"Tonight’s The Night arriva finalement dans les bacs en 1975 et c’est certainement le diamant noir de la discographie de Young. C’est une compilation turbulente d’odes funèbres exécutées par des musiciens bons pour la cellule de dégrisement. A chaque mesure, c’est l’exutoire absolu, la douleur prend le pas sur la justesse et l’accident n’est jamais très loin. Neil Young s’y ruine les cordes vocales, déjà bien attaquées par un déraisonnable brouillard cannabique. La chanson titre, qui commence et conclue la galette, chiale la disparition de Bruce Berry sans s’encombrer de métaphores, on est plus là pour faire de la poésie. Borrowed Tune est un piano/voix pulvérisé par la tristesse, qui pompe sans vergogne le Lady Jane des Rolling Stones et qui n’a même pas honte de reconnaître son propre plagiat :
« I’m singing this borrowed tune / I took from the Rolling Stones / Alone in this empty room / Too wasted to write my own »
« Je chante cet air que j’ai piqué aux Rolling Stones / Seul dans cette chambre vide et / Trop défoncé pour composer moi-même »

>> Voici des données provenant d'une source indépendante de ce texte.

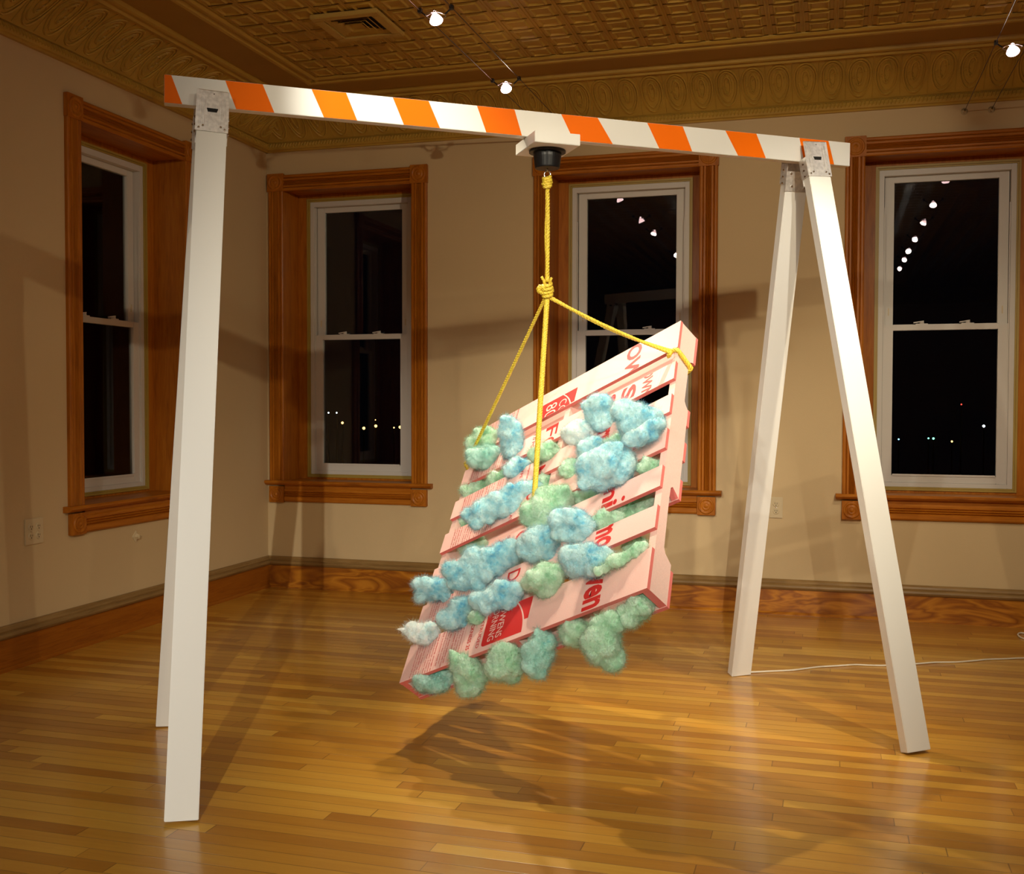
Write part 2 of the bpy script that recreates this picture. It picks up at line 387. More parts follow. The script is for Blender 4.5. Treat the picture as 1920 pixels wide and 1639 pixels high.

Au détour de Come On Baby Let’s Go Downtown, on croise même le fantôme de Danny Whitten, revenu d’entre les morts pour chanter une dernière fois, tandis que Tired Eyes rapporte un règlement de compte meurtrier lors d’un deal qui a mal tourné, et qui a mené en taule un autre pote de Neil qui s’est paumé en chemin. On a beaucoup dit que Tonight’s The Night était une œuvre glauque d’un artiste au fond du gouffre, mais il est bien plus que ça. Contrairement aux apparences, la solitude du chanteur n’est pas le cœur du disque, car sa douleur est partagée par son équipe, et c’est cette cohésion face à l’adversité qui en fait toute la beauté. Les tristesses s’accumulent comme autant d’instruments maladroits, autant de voix qui se soutiennent pour ne pas s’effondrer. Et au final c’est la magnifique illustration musicale d’une bande de potes qui, désinhibés par une consommation cathartique de téquila, s’étreignent de toutes leurs forces et trouvent un réconfort poignant dans ces accolades endeuillées.